Further, it gave me the opportunity to contrast some of these technologies with the ones I have been using with and evaluate their pros and cons. For instance, seeing how radically different Svelte’s approach for building web apps is from React’s approach was a great learning experience.


Side projects are a great way to flex your creative muscles. By building something that you are passionate about, you can explore your interests and be creative in a way that you may not be able to in your day job. Without the constraints of a work environment, you have the freedom to experiment and try new things.

For instance, if you are a software engineer who primarily works on backend systems, you can build a side project that is a frontend-focused web app. Or if you are a frontend engineer, you can build a backend-focused API. By working on a project that is outside of your comfort zone, you can explore new areas of software development and expand your skill set. This environment fosters creativity and can lead to unique solutions for your main projects.

Career opportunities

Building a side project demonstrates your passion and dedication to the field, which can be attractive to future employers. It also gives you the chance to showcase your skills and portfolio, making you a more attractive candidate. Employers often look for engineers who have experience in various technologies and have a passion for the field.
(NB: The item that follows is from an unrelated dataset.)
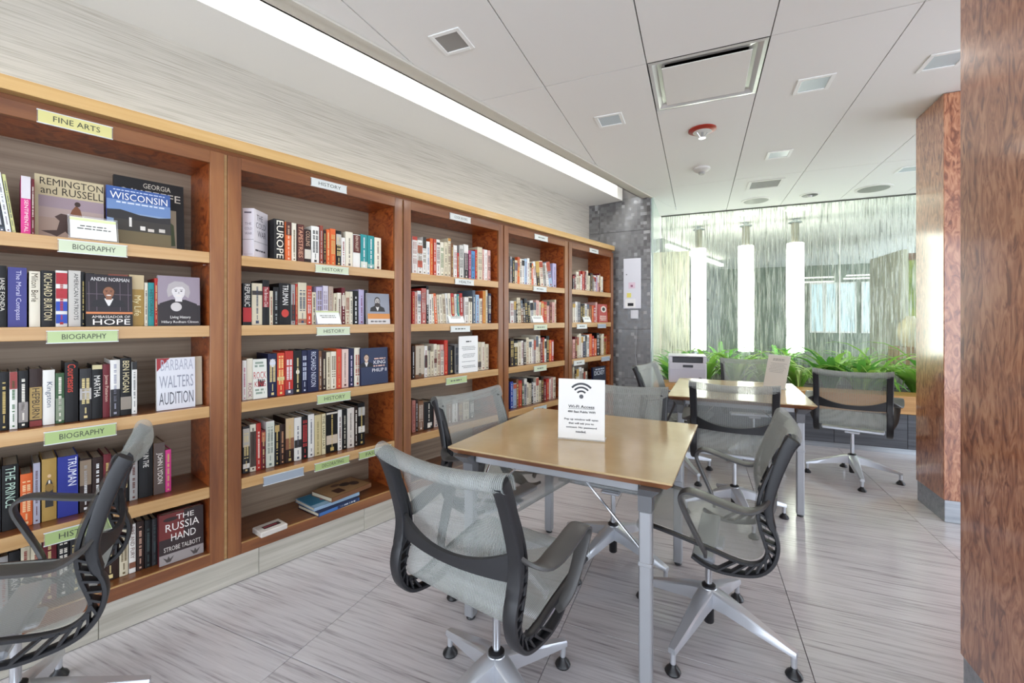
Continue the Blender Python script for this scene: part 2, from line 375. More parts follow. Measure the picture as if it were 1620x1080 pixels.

In some cases this could be something you could link to on your resume, ideally with a link to the source code. In other cases, you may choose to contribute to an existing open source project. By doing so, you can show your commitment to the field and make yourself a more attractive candidate to future employers.


Side projects are a training ground for problem-solving. They present unique challenges that require creative solutions, and by tackling these challenges, you improve your problem-solving skills. These skills are valuable in your professional life and can be applied to your main projects.

It could be the case that in your day job, you are working on a project that has had a lot of engineers that have worked on it and certain hard problems have already been solved. When you’re working on a side project, you may need to solve every problem from scratch. This can be a great opportunity to learn new skills and improve your problem-solving abilities.


Finally, side projects are an opportunity to network with other professionals in the field. By collaborating with other software engineers, designers, and stakeholders on a side project, you can expand your network and gain access to new resources, ideas, and people. Collaborating with others is also a great way to learn from their experiences and skills.

How to get started

Now that you know why you should build a side project, let’s explore how you can get started.

Find a problem to solve

The first step to building a side project is to find a problem to solve. This can be a problem that you encounter in your day job, or a problem that you encounter in your personal life. For instance, I started a side project just for the purpose of evaluating Turborepo, since it seemed like a tool that could be useful for my day job. I also started a side project to help my wife an I keep track of our household chores (yes, yet another TODO app 😂).

Choose a technology

Unless your side project’s goal is explicitly about exploring a new technology, I would caution against experimenting with new technologies when you’re building a side project. The last thing you need is to get bogged down in learning a new technology and not ship anything. Instead, I recommend using a technology that you are already familiar with (AKA your Boring Stack). This will allow you to ship something quickly and iterate on it.

Build it

Once you have a problem to solve and a technology to use, it’s time to build your side project. I recommend starting with a simple MVP (minimum viable product) and iterating on it. This will allow you to ship something quickly and get feedback from users. By iterating on your MVP, you can improve your product and build something that is useful.

If you’re short on time, what I found to be useful is breaking up the project into micro tasks and working on them in short bursts. This allows me to keep the momentum and ship something quickly. For instance, if I’m building a web app, I know I can build a simple login page in under 30 minutes. So I’ll start with that and then move on to the next task. You can use whatever tool you prefer, but I like to use Github issues for this, since I already use Github as as repo for my side projects.

Launch it

Once you have a working MVP, it’s time to launch your side project. Again, I recommend going with tools you already know. For instance, since most of my side projects are web apps, I use Vercel to host them.

When the project is live, I’ll try to share a link to my project (perhaps paired with a blog post) on a few channels (e.g. Twitter, Hacker News, Reddit, Indie Hackers etc.) to get some initial feedback. I’ll also try to get a few friends to try it out and provide feedback. This will help me identify any issues with the product and improve it.

Remember: the initial version of your side project should be something so raw that you are embarrassed to show it to anyone. But the quicker you launch and start iterating, the better.

Iterate on it

Once you have launched your side project, it’s time to iterate on it. This could be adding new features, fixing bugs, or improving the user experience. The goal is to improve your product and make it more useful for your users.

I recommend using the same process as you did when you were building your MVP. Break up your project into micro tasks and work on them in short bursts.


Building side projects as a software engineer is a great way to broaden your skill set, showcase your work, and improve your problem-solving skills. It’s also a great opportunity to network with other professionals in the field and contribute to open-source projects.

So, start thinking about your next project today!